Como microcosmos de la sociedad mexicana, el sindicalismo imperante en el país es prueba fehaciente de que el deterioro puede ser prolongado, costoso y destructivo. Mientras que la sociedad lleva quince años de cambios brutales, ajustes incompletos y una recuperación que no acaba por consolidarse, el sindicalismo persevera en su edad de oro. Pero ambas cosas están estrechamente vinculadas: la sociedad, y la economía, no progresan porque los obstáculos siguen siendo formidables; y el sindicalismo es quizá uno de los impedimentos más costosos.

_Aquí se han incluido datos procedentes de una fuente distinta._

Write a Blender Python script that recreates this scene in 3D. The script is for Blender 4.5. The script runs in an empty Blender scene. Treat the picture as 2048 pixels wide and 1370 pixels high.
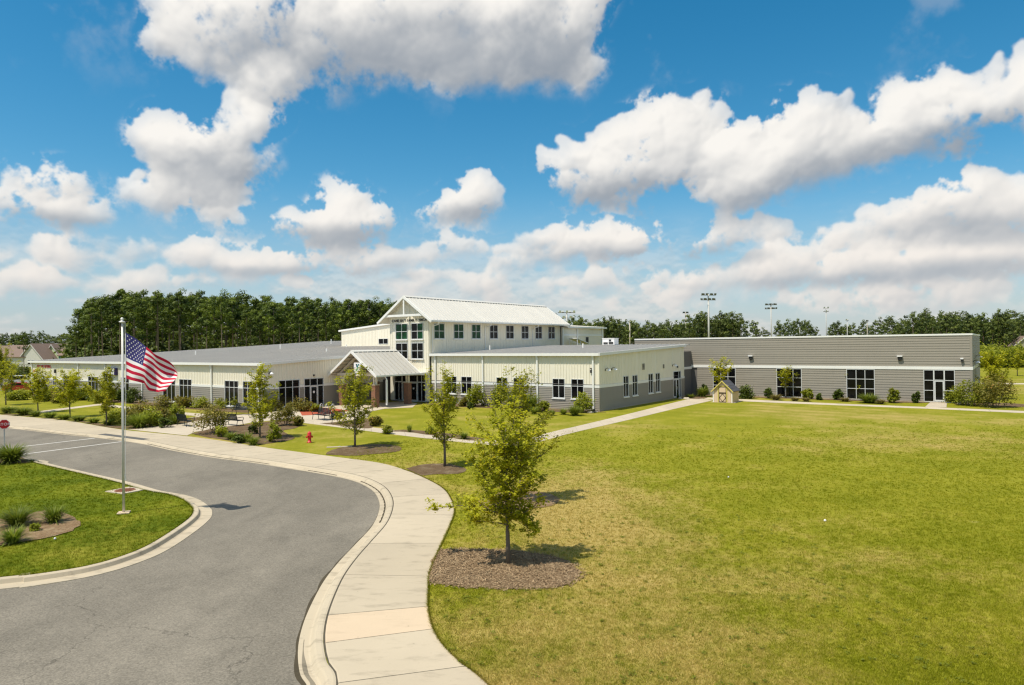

Más allá de descabezar sindicatos que le eran amenazantes, desde los ochenta, el gobierno claramente abdicó su responsabilidad de encarar el problema sindical. La pregunta es cuándo la sociedad comenzará a entender que esta intolerable realidad cambiará sólo en la medida en que se decida a ejercer su derecho por la equidad y por la libre competencia. Un régimen de privilegios como el sindical sólo se muere cuando la sociedad así lo decida, ni un minuto antes.